9. Francis Vielé-Griffin. — C’est ce qu’a bien compris Francis Vielé-Griffin. Sans adopter les théories extrêmes de Kahn, mais sans rejeter non plus l’art instinctif qui, d’après Laforgue, constitue le principe essentiel de l’inspiration symbolique, Vielé-Griffin accorde à la forme une importance méritée. Son œuvre moins spontanée que celle de Laforgue est aussi travaillée que celle de Kahn, ce qui ne l’empêche pas d’être beaucoup plus claire.

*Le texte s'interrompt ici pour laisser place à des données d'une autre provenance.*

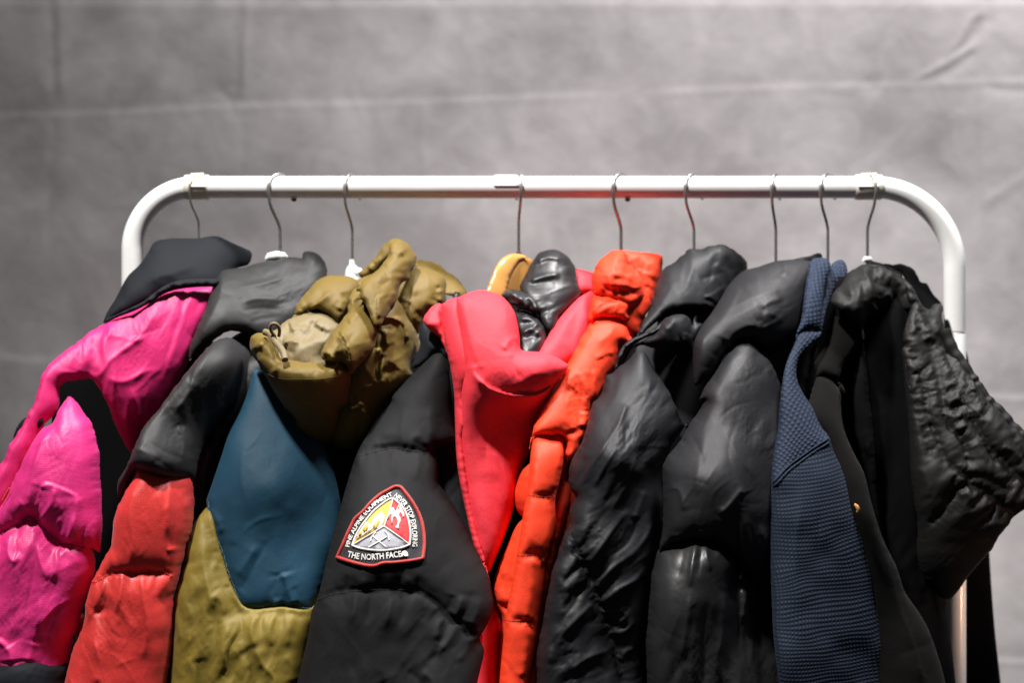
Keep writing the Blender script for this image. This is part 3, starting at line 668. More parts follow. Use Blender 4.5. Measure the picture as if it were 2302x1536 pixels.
mesh_obj('collar_binding', Panel("A 1340,650! 1270,652 1150,652 1060,664 985,692 920,735 850,790 770,830 690,868 632,896 618,925! 700,884 800,846 900,794 980,744 1050,720 1150,706 1270,702 1340,702!", "A 625,910:112 800,836:111 980,715:97 1150,680:87 1330,675:72", H=14, ell=14, Hb=10, g=3.0, seed=4, noise=2.5, nsc=13,
         seams=[("A 1340,660 1150,660 985,698 850,794 690,872", .3, .4)], cr=CR(60, .02, .5, wS=14)), M['charcoal'], J)
mesh_obj('shoulder', Panel("A 1285,700 1150,704 1050,712 960,742 800,842 700,882 610,930 540,970 450,1040 370,1100 300,1160 255,1220 225,1310 205,1390 P 158,135 100,240 60,300 20,390 -20,450 -70,640 -70,800 30,700 120,540 150,420 220,230 300,130 A 360,1290 430,1262 545,1256 590,1310 640,1400 670,1480 B 640,160 720,290 800,130 A 900,1536 1060,1280 1190,1000 1290,780",
         "A 1250,720:62 900,800:92 610,930:110 300,1170:150 B 100,200:175 -60,600:190 560,20:130 720,200:105 A 1130,1140:90", H=24, ell=62, Hb=18,
         strokes=[('r', 6, 16, "A 330,1240 470,1200 600,1230 700,1130 850,1010 960,840", (.3, .3)), ('s', 5, 20, "A 330,1190 450,1200 600,1245 640,1225", (.3, .3)),
                  ('v', 4, 10, "A 720,1010 840,1000 1000,940", (.3, .3)), ('v', 4, 9, "A 540,980 640,930 720,900", (.3, .3)), ('r', 4, 9, "A 640,900 680,960 670,1020", (.1, .4)),
                  ('r', 4, 9, "A 1180,720 1130,820 1090,950 1040,1100 980,1300", (.15, .3)), ('v', 4, 8, "A 1140,740 1100,830 1060,950 1010,1100 960,1250", (.15, .3)),
                  ('v', 4, 8, "A 1230,720 1180,830 1140,940", (.1, .4)), ('r', 3.5, 9, "A 1050,730 1080,840 1060,960", (.1, .5)), ('v', 4, 8, "A 1080,740 1095,840 1090,920", (.1, .5)),
                  ('r', 4, 14, "A 560,1060 700,1000 860,1020 920,960", (.3, .3)), ('v', 4, 12, "A 470,1050 560,1040 600,1080", (.2, .4)),
                  ('r', 5, 18, "A 640,1240 760,1260 900,1200 1000,1190", (.2, .4)), ('r', 5, 14, "A 800,1280 830,1400 850,1530", (.3, .3)),
                  ('v', 4, 10, "A 300,1230 290,1330 250,1450", (.2, .3)), ('r', 3, 7, "P 175,30 150,160 100,300 30,470 -20,560", (.05, .1))],
         seams=[("A 610,935 540,975 450,1045 370,1105 300,1165", .5, .5)], cr=CR(60, .03, .05), seed=5, noise=1.2), M['magenta_deep'], J)
sl = Panel("P 350,68! 378,86 430,160 470,230 490,300 503,400 512,540 518,680 516,800 508,868 470,852 N 211,1252 213,1277 203,1314 188,1355 174,1409 161,1450 153,1500 150,1560 140,1700 -80,1700 -90,1500 -90,1250 -40,1160 P 0,640 60,520 150,340 210,240 270,208 300,140",
         "P 350,68:165 400,400:182 100,640:190 0,800:195 300,900:190 N 60,1500:200 150,1480:190", H=46, ell=70, Hb=40,
         seams=[("P -60,830 0,790 60,750 120,720 170,680 215,715 280,770 340,815 400,822 480,858", .1, 1.6)],
         strokes=[('r', 7, 13, "P 345,80 290,200 230,400 190,560 175,660", (.15, .1)), ('v', 6, 13, "P 240,240 200,420 160,620", (.2, .1)),
                  ('s', 6, 26, "P 200,660 230,590 270,505 350,520 430,565 470,640", (.15, .2)), ('v', 7, 12, "P 265,520 240,600 205,690", (.1, .1)),
                  ('r', 6, 12, "P 330,520 300,620 240,700", (.2, .2)), ('r', 6, 11, "P 430,570 420,660 390,760 370,820", (.15, .1)), ('v', 6, 9, "P 448,580 455,680 450,790", (.15, .2)),
                  ('v', 5, 12, "P 500,720 485,740 470,790 455,820", (.1, .2)),
                  ('r', 6, 12, "P 200,720 240,860 290,1000", (.05, .3)), ('r', 5, 12, "P 330,820 325,920 300,1000", (.1, .3)), ('v', 5, 10, "P 225,740 225,870 210,1000 170,1200", (.05, .3)),
                  ('v', 6, 12, "P 120,730 125,820 130,890", (.05, .3)), ('r', 5, 10, "P 90,750 95,850 125,895 150,850", (.1, .2)), ('v', 5, 12, "P 60,800 20,950 -10,1050", (.1, .3)),
                  ('v', 5, 14, "P 60,560 40,660 20,760", (.2, .1)), ('v', 4, 9, "P 100,560 90,650 75,740", (.2, .1)), ('r', 6, 16, "P 350,830 400,860 440,950", (.1, .4)),
                  ('s', 7, 24, "P 420,1090 330,1130 270,1200 250,1260", (.2, .3)), ('v', 5, 12, "P 110,1320 80,1280 20,1265", (.1, .3)), ('r', 7, 16, "P 0,1290 50,1290 100,1340 110,1400", (.1, .1)),
                  ('v', 5, 12, "P 340,1290 300,1390 290,1470", (.2, .2)), ('r', 4, 14, "P 220,1290 190,1400", (.2, .2)), ('r', 4, 20, "P 250,1050 240,1200 200,1330", (.3, .3))],
         cr=CR(70, .02, .22), seed=7, noise=1.5)
mesh_obj('sleeve', sl, M['magenta'], J)
stitch(sl, ["P -60,830 0,790 60,750 120,720 170,680 215,715 280,770 340,815 400,822 480,858"], M['thread_pink'], J)
mesh_obj('cuff', Panel("P -120,1348 0,1352 90,1364 180,1390 270,1426 345,1446 350,1490 N 140,1720 -90,1720", "N 0,1480:212 75,1490:214 150,1515:200 60,1700:212", H=42, ell=70, Hb=50,
         seams=[("P -100,1392 0,1396 90,1406 200,1434 300,1466", .6, .8)], cr=CR(40, .01, .08), seed=9), M['charcoal'], J)
for P_, n_ in (("P 50,540 30,570 12,605", 209),):
    C = cat(pts(P_)[0], False, 4); Geo().tube([wpt(a, b, n_) for a, b in C], .0008, 6).build('piping', plain('orange cord', (.7, .12, .01), .5), J)
mesh_obj('side_panel', Panel("P 190,150 225,200 140,280 70,290 95,215 130,180", "P 140,220:168", H=10, ell=30, Hb=10), M['charcoal'], J)

# 2 --- red and grey puffer
J = jacket('down_jacket', 'puffer jacket with charcoal grey collar and shoulders and coated red sleeve', 'jacket', 630)
mesh_obj('body', Panel("560,740 640,760 640,900 560,1050 500,1160 450,1300 420,1700 250,1700 260,1300 300,1100 450,830", "580,780:70 480,1100:85 350,1500:110", H=30, ell=80, Hb=140, g=12), M['grey_nylon'], J)
mesh_obj('collar', Panel("A 1255,740 1300,640 1330,605 1450,585 1590,545 1640,542 1690,518 1760,530 1800,530 C 372,496 410,488 455,500 500,550 514,622 500,700 440,830 360,930 200,1010 80,1000 A 1500,990 1420,968 1350,975 1260,1030 1180,1090 1150,1115 1130,1145 1128,1070 1150,1000 1200,880",
         "A 1300,640:58 1600,545:22 1820,520:0 1130,1145:112 1350,975:104 1500,985:92 C 500,620:10 300,900:60", H=30, ell=62, Hb=50,
         strokes=[('r', 6, 15, "A 1330,620 1330,760 1260,900 1190,1040", (.1, .2)), ('r', 5, 14, "A 1440,810 1560,780 1700,790", (.3, .3)), ('v', 5, 12, "A 1440,850 1560,830 1690,840", (.3, .3)),
                  ('r', 5, 15, "A 1420,720 1560,700 1720,650", (.3, .3)), ('v', 4, 12, "A 1450,690 1580,660 1700,620", (.3, .3)), ('v', 5, 10, "A 1480,920 1580,890 1680,880", (.3, .3)),
                  ('r', 4, 12, "A 1330,940 1440,920 1560,920", (.3, .3)), ('v', 6, 10, "C 290,560 340,590 430,600", (.2, .3)), ('r', 6, 12, "C 380,500 410,540 470,560", (.1, .3)), ('v', 5, 10, "C 360,540 400,560 440,550", (.2, .2))],
         cr=CR(55, .022, .05), seed=11, noise=1.5), M['grey_nylon'], J)
mesh_obj('torso', Panel("566,800 600,800 610,860 580,930 520,1010 490,1100 470,1160 450,1220 425,1300 400,1330 405,1200 420,1080 440,1000 470,900 520,840",
         "566,810:95 520,950:110 480,1050:118 430,1200:130", H=22, ell=40, Hb=30, strokes=[('r', 6, 9, "B 1200,100 1180,250 1110,450", (.2, .2)), ('v', 6, 8, "B 1160,100 1140,250 1085,450", (.2, .2)), ('r', 5, 8, "B 1255,60 1225,180 1190,280", (.2, .2)), ('r', 4, 10, "B 1130,120 1110,220 1080,320", (.2, .2))], cr=CR(40, .03, 0), seed=12), M['black_satin'], J)
mesh_obj('sleeve', Panel("A 1240,1060 1300,1015 1360,1003 1410,1020 1450,1050 1530,1090 1550,1190 1490,1320 1430,1440 B 1130,200 1075,330 1060,400 1045,440 1030,420 1000,440 850,420 740,390 700,480 670,520 645,540 640,450 680,370 740,230 790,130 A 940,1440 1050,1290 1110,1210",
         "A 1370,1010:112 1120,1250:160 1450,1150:110 N 345,1050:205 300,1090:190 440,1070:165 A 1540,1150:66 1430,1440:100 N 400,960:165", H=36, ell=60, Hb=40,
         strokes=[('v', 5, 8, "B 1075,60 1090,140 1080,220 1055,330", (.2, .1)), ('v', 5, 9, "A 1400,1040 1440,1090 1490,1110", (.1, .3)), ('r', 4, 12, "A 1300,1050 1240,1150 1200,1250", (.2, .3)),
                  ('v', 4, 8, "B 950,60 880,110 820,170", (.3, .3)), ('v', 4, 8, "B 1020,100 1000,180 960,130", (.3, .3)), ('r', 4, 9, "B 990,130 1020,220 1000,320", (.2, .2)), ('v', 5, 8, "B 800,240 900,330 960,375", (.1, .1)),
                  ('v', 4, 9, "B 830,215 940,280 1020,310", (.3, .2)), ('r', 4, 9, "B 730,260 820,270 900,320", (.2, .2)), ('v', 4, 8, "A 1160,1330 1180,1400 1160,1480", (.2, .3)), ('r', 5, 14, "A 1180,1250 1150,1340 1060,1450", (.2, .3))],
         cr=CR(60, .03, .1), seed=13, noise=1.0), M['grey_nylon'], J)
sl = Panel("B 770,346 840,350 900,372 960,386 1030,412! 1048,480 1052,600 1040,700 1010,790 1000,850 985,910 960,1000 942,1060 944,1170 935,1300 920,1430 908,1536 N 360,1720 90,1720 140,1550 B 350,1536 365,1490 390,1380 420,1300 450,1230 460,1180 470,1090 490,1010 520,950 560,870 600,800 605,750 620,650 650,560 680,500 730,410",
         "B 770,346:198 1030,412:176 620,700:205 470,1150:205 1000,850:190 940,1200:200 N 160,1520:215 380,1520:205 250,1700:215", H=42, ell=62, Hb=40,
         seams=[("B 500,985 560,970 630,928 700,925 760,930 850,922 920,930 960,960", .42, 1.2), ("B 470,1090 560,1130 600,1120", .7, .4)],
         strokes=[('r', 7, 11, "B 935,390 945,480 940,600 950,760", (.02, .3)), ('v', 6, 12, "B 985,430 985,600 950,790 925,930", (.05, .1)), ('v', 4, 8, "B 900,390 895,450 880,520", (.02, .4)),
                  ('v', 4, 8, "B 850,365 840,430 830,490", (.02, .4)), ('s', 5, 30, "B 610,930 595,1030 545,1140 480,1250 405,1350", (.1, .2)),
                  ('v', 6, 16, "B 640,640 600,820 600,960", (.3, .2)), ('r', 5, 18, "B 760,420 740,600 750,780 720,920", (.2, .1)), ('r', 6, 14, "B 800,930 810,1050 830,1250 800,1400", (.02, .3)),
                  ('v', 5, 9, "B 870,930 880,1050 935,1170", (.05, .1)), ('r', 4, 10, "B 700,930 690,1040 660,1140", (.02, .4)), ('v', 4, 9, "B 640,935 610,1060 560,1200", (.05, .3)), ('r', 6, 10, "B 930,800 960,800 1000,800", (.2, .2)),
                  ('v', 4, 12, "B 480,1260 500,1340 470,1420", (.3, .3)), ('r', 4, 12, "B 560,1260 580,1400 560,1530", (.3, .2))],
         cr=CR(70, .012, .2, wS=26), seed=15, noise=1.0)
mesh_obj('lower_sleeve', sl, M['red_nylon'], J)
stitch(sl, ["B 500,985 560,970 630,928 700,925 760,930 850,922 920,930 960,960", "B 772,352 840,356 900,378 960,392 1028,418"], M['thread_red'], J)
mesh_obj('hem', Panel("N 172,1395 185,1380 196,1400 193,1440 180,1450 170,1430", "185,1410:170", H=14, ell=20, Hb=14), M['red_nylon'], J)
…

Le symbolisme de Vielé-Griffin procède d’une triple réfutation du classicisme, du Parnasse et du naturalisme. Au classicisme il reproche de poser le beau en modèle immuable et préformé, d’interpréter ses lois en axiomes définis. Or, « les lois du Beau ne peuvent s’établir qu’a posteriori et par là semblent usurper le nom de lois pour mériter celui de formules : au lieu de « lois du Beau » il faudrait dire « formules » pour donner une illusion approximative du Beau conventionnel [2] ». Vielé-Griffin n’accepte pas la prosodie intangible, conséquence nécessaire d’une esthétique à principe fixe. Son instinct d’artiste se révolte aussi bien contre la tyrannie d’un pareil idéal que contre l’étroite servitude d’une forme mono-

  1. Inédits de Lafforgue. Entretiens politiques et littéraires, p. 5.
  2. Réflexions sur l’art des vers. Entretiens politiques et littéraires, 1892, t. IV, p. 215.